Back to the tunic . . . It varied in length and could be as short as hanging to the mid-thigh or as long as hanging to the ankle.  I chose to make this one hang to near knee level.

Its construction is very similar to many other tunics, which date to a similar era, also found in and around Denmark, such as Bocksten Bog Man’s Kyrtle and the Skjoldehamn Kyrtle.

I based my pattern off the work of Marc Carlson, who based his off the work of Hald in Nockert. All of this can be found on Marc’s site: http://www.personal.utulsa.edu/~marc-carlson/cloth/kraglund.html

Some things that make this particular design unique amoung the extant tunics from that time:

  • Body:
    • No shoulder seam, indicating that the main body piece was one long piece of fabric.
    • Two gores in the front
    • Two gores in the back
    • Two gores on either side.
    • Neck-hole has a “V” shape to it (as opposed to the more common rounded one).
  • Arms
    • 3 piece construction with no underarm gussets. This part was tricky to pattern out since the illustration isn’t to scale.

     

    I like the way it turned out. As a fighting tunic, the 8 gores in the bottom give it a-lot of flow and room for movement. The arm construction, which I hesitated in doing because of the lack of armpit gussets, moves quite well too.
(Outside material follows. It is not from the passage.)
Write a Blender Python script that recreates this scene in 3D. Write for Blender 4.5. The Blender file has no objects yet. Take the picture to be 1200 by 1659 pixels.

    I used linen in the construction, both the fabric and the thread. Although the original is wool, the Viborg tunic, from the same time, is all linen and was found only 35 km away from this one. Given the area they were found in, I’m pretty sure that an all linen tunic of the time would have been an undergarment. Since we live in southern Louisiana and it’s very hot here most of the year, I chose to make this outer tunic from linen and not from wool.

    I’m happy with it, and better still he’s happy with it. I will probably create at least one more fighting tunic in this construction. I know I took pictures of the creation, but I can’t seem to find them at the moment. When I do find them, I’ll add them to the post. I really need to organize my project pictures better!